## Begin Data extract

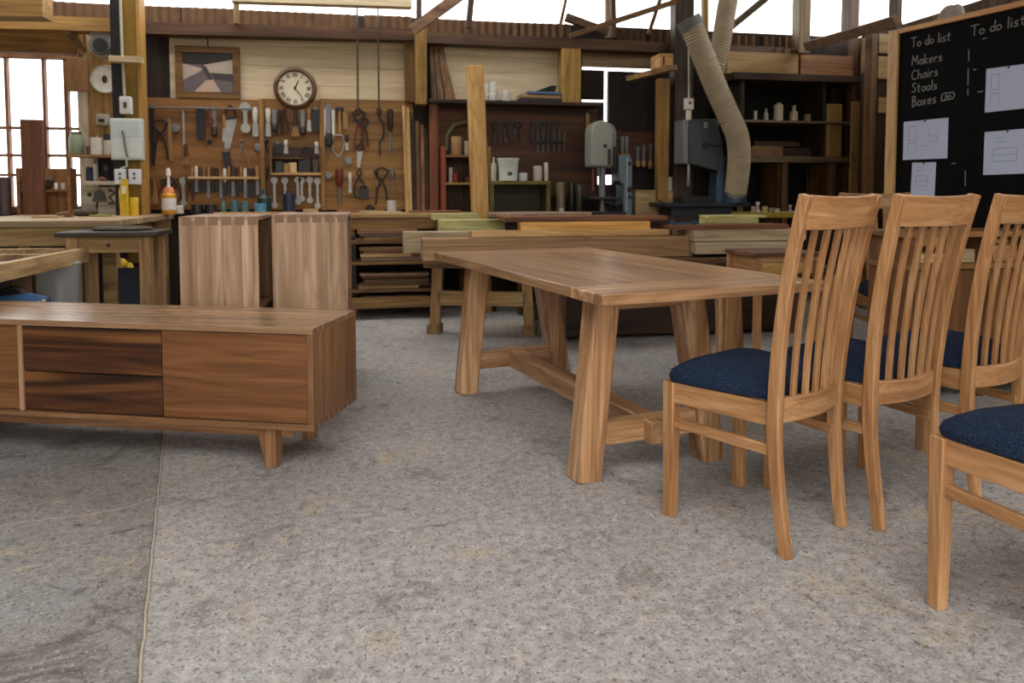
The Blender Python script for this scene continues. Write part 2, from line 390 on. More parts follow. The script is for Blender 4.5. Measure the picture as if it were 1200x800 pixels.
post('trim_12', 1017, 40, 1029, 228, 6.15, .1, WOOD('4a3018', '6d4b27', '856136', 'z', 1, .6), z0=0)
post('trim_13', 1050, -8, 1058, 34, 5.6, .1, WOOD('2a2015', '4a3a26', '5e4b33', 'z', 1, .6))
# roof timbers seen against the sky
def strut(name, p0, p1, wy0, wy1, w, mat, d=None):
    a, b = aty(p0[0], p0[1], wy0), aty(p1[0], p1[1], wy1)
    o = MB().bar(a, b, w, d or w, ref=(0, 1, 0)).build(name, mat); o['kind'] = 'structure'; return o
TB = WOOD('4a3018', '77542f', '946f45', 'x', 1, .7)
strut('trim_14', (484, 35), (548, -12), 6.9, 6.6, .09, WOOD('5f4636', '8c6c56', 'a5856b', 'x', 1, .7))
strut('trim_15', (491, -8), (491, 36), 7.15, 7.15, .05, darkwood('z'))
strut('trim_16', (553, -10), (549, 33), 7.1, 7.1, .055, darkwood('z'))
strut('trim_17', (668, 42), (792, 2), 6.9, 6.8, .05, TB)
strut('trim_18', (718, -6), (719, 45), 7.2, 7.2, .05, WOOD('3a2a1c', '5c4733', '775f46', 'z', 1, .7))
strut('trim_19', (712, -6), (712, 44), 7.3, 7.3, .05, WOOD('a98a6c', 'c8ab8c', 'd8bfa2', 'z', 1, .7))
strut('trim_20', (775, -5), (760, 40), 7.3, 7.3, .035, TB); strut('trim_21', (664, -5), (657, 28), 7.3, 7.3, .03, TB)
strut('trim_22', (855, 33), (905, -8), 6.9, 6.6, .06, WOOD('4d4234', '75695a', '8d8171', 'x', 1, .7))
strut('trim_23', (663, 20), (712, 38), 7.0, 7.0, .07, WOOD('3a2a1a', '5c4428', '7c6040', 'x', 1, .7))
strut('trim_24', (826, -6), (826, 60), 7.15, 7.15, .055, WOOD('6b4f22', '90702f', 'a98846', 'z', 1, .7))
strut('trim_25', (946, 54), (1052, 24), 7.0, 5.4, .09, WOOD('4d3520', '6f5032', '8a6a48', 'x', 1, .7), .06)
strut('trim_26', (262, -6), (1, -12), 6.5, 6.0, .06, TB)
strut('trim_27', (277, -6), (277, 28), 7.15, 7.15, .045, WOOD('6a5236', '8f7350', 'a48965', 'z', 1, .7))
strut('trim_28', (272, -3), (482, 4), 6.9, 6.9, .09, WOOD('a39478', 'c9b998', 'd8caa9', 'x', .6, .7), .12)
# window bay on the left: heavy timbers above the frame
m = MB(); plank_px(m, -60, 14, 31, 134, 21, 37, 6.9, .16); struct(m.build('trim_29', WOOD('6a4a22', '9a7338', 'b8924f', 'x', .8, .6)))
m = MB(); plank_px(m, -60, -10, 18, 50, -8, 19, 6.5, .2); struct(m.build('trim_30', WOOD('7a5526', 'a67f44', 'c49b5a', 'x', .8, .6)))
m = MB(); plank_px(m, -60, 34, 58, 92, 38, 63, 7.1, .12); struct(m.build('trim_31', WOOD('6a481f', '8f6930', 'a5803f', 'x', .8, .6)))
strut('trim_32', (76, 34), (98, 56), 6.95, 7.1, .05, WOOD('5a4530', '86694c', 'a08262', 'x', 1, .7))
post('trim_33', 96, 62, 106, 250, 7.25, .1, WOOD('b3a58c', 'd2c6ad', 'ded4bf', 'z', .7, .7))
post('trim_34', 105, 35, 136, 182, 7.2, .08, WOOD('6d4a22', '97703a', 'b08a50', 'z', .8, .6))
# timber-framed window
a, b, c, d = R(-40, 62, 97, 249, YW); fr = MB(); WF = WOOD('6a3f26', '8c5c3c', 'a67852', 'z', 1, .6)
fr.box(a-.4, b, YW-.02, YW+.08, d-.06, d); fr.box(a-.4, b, YW-.02, YW+.08, c, c+.05); fr.box(b-.05, b, YW-.02, YW+.08, c, d)
wr = struct(fr.build('window_1', WF))
m = MB()
for px in (8, 52, 78): 
    q = aty(px, 120, YW); wdt = .024 if px != 78 else .036; m.box(q.x-wdt/2, q.x+wdt/2, YW-.01, YW+.05, c, d)
for py in (150, 182, 205):
    q = aty(40, py, YW); m.box(a-.4, b, YW, YW+.04, q.z-.013, q.z+.013)
m.build('glazing_bars', WF, wr)
gm, nt, bb = nodes('window_glass'); bb.inputs['Transmission Weight'].default_value = 1; bb.inputs['Roughness'].default_value = .02; bb.inputs['IOR'].default_value = 1.02; bb.inputs['Base Color'].default_value = (.96, .98, 1, 1)
MB().box(a-.4, b-.05, YW+.02, YW+.026, c, d).build('window_pane', gm, wr)

# ================================================================ FOREGROUND FURNITURE
# ---------------------------------------------------------------- dining table
tb = thing('dining_table', 'long walnut dining table with splayed trestle legs on the concrete floor', 'table', (atz(706, 345.6, .75).x, atz(706, 345.6, .75).y, 0), math.radians(12))
TL, TW, TT = 1.915, 1.0, .04
m = MB().box(0, TW, .235, TL-.235, .75-TT, .75); m.build('tabletop', tablewood('y', .165, 'x'), tb, .003)
for y0, y1 in ((0, .234), (TL-.234, TL)):
    MB().box(0, TW, y0, y1, .75-TT, .75).build('breadboard_end', tablewood('x', .12, 'y'), tb, .003)
def octo(w, d, ch): return [(-w/2+ch,-d/2),(w/2-ch,-d/2),(w/2,-d/2+ch),(w/2,d/2-ch),(w/2-ch,d/2),(-w/2+ch,d/2),(-w/2,d/2-ch),(-w/2,-d/2+ch)]
for sx, ly in ((0, .285), (1, .285), (0, TL-.285), (1, TL-.285)):
    xf, xt = (.09, .165) if sx == 0 else (.675, .55)
    m = MB().sweep([(xf, ly, 0), (xt, ly, .71)], [octo(.105, .1, .008), octo(.115, .1, .008)], (0, 1, 0))
    m.build('leg', tablewood('z'), tb, .002)
for ly in (.285, TL-.285):
    MB().box(.12, .66, ly-.03, ly+.03, .125, .215).build('cross_stretcher', tablewood('x'), tb, .004)
    MB().box(.14, .6, ly-.04, ly+.04, .65, .71).build('top_bearer', tablewood('x'), tb, .003)
MB().box(.385-.045, .385+.045, .285-.08, TL-.285+.1, .12, .21).build('long_stretcher', tablewood('y'), tb, .004)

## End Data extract

→ **Stated exercise**
Write out again every line above exactly as given; the pictures do not belong in the copy.

→ **Full response**
The Blender Python script for this scene continues. Write part 2, from line 390 on. More parts follow. The script is for Blender 4.5. Measure the picture as if it were 1200x800 pixels.
post('trim_12', 1017, 40, 1029, 228, 6.15, .1, WOOD('4a3018', '6d4b27', '856136', 'z', 1, .6), z0=0)
post('trim_13', 1050, -8, 1058, 34, 5.6, .1, WOOD('2a2015', '4a3a26', '5e4b33', 'z', 1, .6))
# roof timbers seen against the sky
def strut(name, p0, p1, wy0, wy1, w, mat, d=None):
    a, b = aty(p0[0], p0[1], wy0), aty(p1[0], p1[1], wy1)
    o = MB().bar(a, b, w, d or w, ref=(0, 1, 0)).build(name, mat); o['kind'] = 'structure'; return o
TB = WOOD('4a3018', '77542f', '946f45', 'x', 1, .7)
strut('trim_14', (484, 35), (548, -12), 6.9, 6.6, .09, WOOD('5f4636', '8c6c56', 'a5856b', 'x', 1, .7))
strut('trim_15', (491, -8), (491, 36), 7.15, 7.15, .05, darkwood('z'))
strut('trim_16', (553, -10), (549, 33), 7.1, 7.1, .055, darkwood('z'))
strut('trim_17', (668, 42), (792, 2), 6.9, 6.8, .05, TB)
strut('trim_18', (718, -6), (719, 45), 7.2, 7.2, .05, WOOD('3a2a1c', '5c4733', '775f46', 'z', 1, .7))
strut('trim_19', (712, -6), (712, 44), 7.3, 7.3, .05, WOOD('a98a6c', 'c8ab8c', 'd8bfa2', 'z', 1, .7))
strut('trim_20', (775, -5), (760, 40), 7.3, 7.3, .035, TB); strut('trim_21', (664, -5), (657, 28), 7.3, 7.3, .03, TB)
strut('trim_22', (855, 33), (905, -8), 6.9, 6.6, .06, WOOD('4d4234', '75695a', '8d8171', 'x', 1, .7))
strut('trim_23', (663, 20), (712, 38), 7.0, 7.0, .07, WOOD('3a2a1a', '5c4428', '7c6040', 'x', 1, .7))
strut('trim_24', (826, -6), (826, 60), 7.15, 7.15, .055, WOOD('6b4f22', '90702f', 'a98846', 'z', 1, .7))
strut('trim_25', (946, 54), (1052, 24), 7.0, 5.4, .09, WOOD('4d3520', '6f5032', '8a6a48', 'x', 1, .7), .06)
strut('trim_26', (262, -6), (1, -12), 6.5, 6.0, .06, TB)
strut('trim_27', (277, -6), (277, 28), 7.15, 7.15, .045, WOOD('6a5236', '8f7350', 'a48965', 'z', 1, .7))
strut('trim_28', (272, -3), (482, 4), 6.9, 6.9, .09, WOOD('a39478', 'c9b998', 'd8caa9', 'x', .6, .7), .12)
# window bay on the left: heavy timbers above the frame
m = MB(); plank_px(m, -60, 14, 31, 134, 21, 37, 6.9, .16); struct(m.build('trim_29', WOOD('6a4a22', '9a7338', 'b8924f', 'x', .8, .6)))
m = MB(); plank_px(m, -60, -10, 18, 50, -8, 19, 6.5, .2); struct(m.build('trim_30', WOOD('7a5526', 'a67f44', 'c49b5a', 'x', .8, .6)))
m = MB(); plank_px(m, -60, 34, 58, 92, 38, 63, 7.1, .12); struct(m.build('trim_31', WOOD('6a481f', '8f6930', 'a5803f', 'x', .8, .6)))
strut('trim_32', (76, 34), (98, 56), 6.95, 7.1, .05, WOOD('5a4530', '86694c', 'a08262', 'x', 1, .7))
post('trim_33', 96, 62, 106, 250, 7.25, .1, WOOD('b3a58c', 'd2c6ad', 'ded4bf', 'z', .7, .7))
post('trim_34', 105, 35, 136, 182, 7.2, .08, WOOD('6d4a22', '97703a', 'b08a50', 'z', .8, .6))
# timber-framed window
a, b, c, d = R(-40, 62, 97, 249, YW); fr = MB(); WF = WOOD('6a3f26', '8c5c3c', 'a67852', 'z', 1, .6)
fr.box(a-.4, b, YW-.02, YW+.08, d-.06, d); fr.box(a-.4, b, YW-.02, YW+.08, c, c+.05); fr.box(b-.05, b, YW-.02, YW+.08, c, d)
wr = struct(fr.build('window_1', WF))
m = MB()
for px in (8, 52, 78): 
    q = aty(px, 120, YW); wdt = .024 if px != 78 else .036; m.box(q.x-wdt/2, q.x+wdt/2, YW-.01, YW+.05, c, d)
for py in (150, 182, 205):
    q = aty(40, py, YW); m.box(a-.4, b, YW, YW+.04, q.z-.013, q.z+.013)
m.build('glazing_bars', WF, wr)
gm, nt, bb = nodes('window_glass'); bb.inputs['Transmission Weight'].default_value = 1; bb.inputs['Roughness'].default_value = .02; bb.inputs['IOR'].default_value = 1.02; bb.inputs['Base Color'].default_value = (.96, .98, 1, 1)
MB().box(a-.4, b-.05, YW+.02, YW+.026, c, d).build('window_pane', gm, wr)

# ================================================================ FOREGROUND FURNITURE
# ---------------------------------------------------------------- dining table
tb = thing('dining_table', 'long walnut dining table with splayed trestle legs on the concrete floor', 'table', (atz(706, 345.6, .75).x, atz(706, 345.6, .75).y, 0), math.radians(12))
TL, TW, TT = 1.915, 1.0, .04
m = MB().box(0, TW, .235, TL-.235, .75-TT, .75); m.build('tabletop', tablewood('y', .165, 'x'), tb, .003)
for y0, y1 in ((0, .234), (TL-.234, TL)):
    MB().box(0, TW, y0, y1, .75-TT, .75).build('breadboard_end', tablewood('x', .12, 'y'), tb, .003)
def octo(w, d, ch): return [(-w/2+ch,-d/2),(w/2-ch,-d/2),(w/2,-d/2+ch),(w/2,d/2-ch),(w/2-ch,d/2),(-w/2+ch,d/2),(-w/2,d/2-ch),(-w/2,-d/2+ch)]
for sx, ly in ((0, .285), (1, .285), (0, TL-.285), (1, TL-.285)):
    xf, xt = (.09, .165) if sx == 0 else (.675, .55)
    m = MB().sweep([(xf, ly, 0), (xt, ly, .71)], [octo(.105, .1, .008), octo(.115, .1, .008)], (0, 1, 0))
    m.build('leg', tablewood('z'), tb, .002)
for ly in (.285, TL-.285):
    MB().box(.12, .66, ly-.03, ly+.03, .125, .215).build('cross_stretcher', tablewood('x'), tb, .004)
    MB().box(.14, .6, ly-.04, ly+.04, .65, .71).build('top_bearer', tablewood('x'), tb, .003)
MB().box(.385-.045, .385+.045, .285-.08, TL-.285+.1, .12, .21).build('long_stretcher', tablewood('y'), tb, .004)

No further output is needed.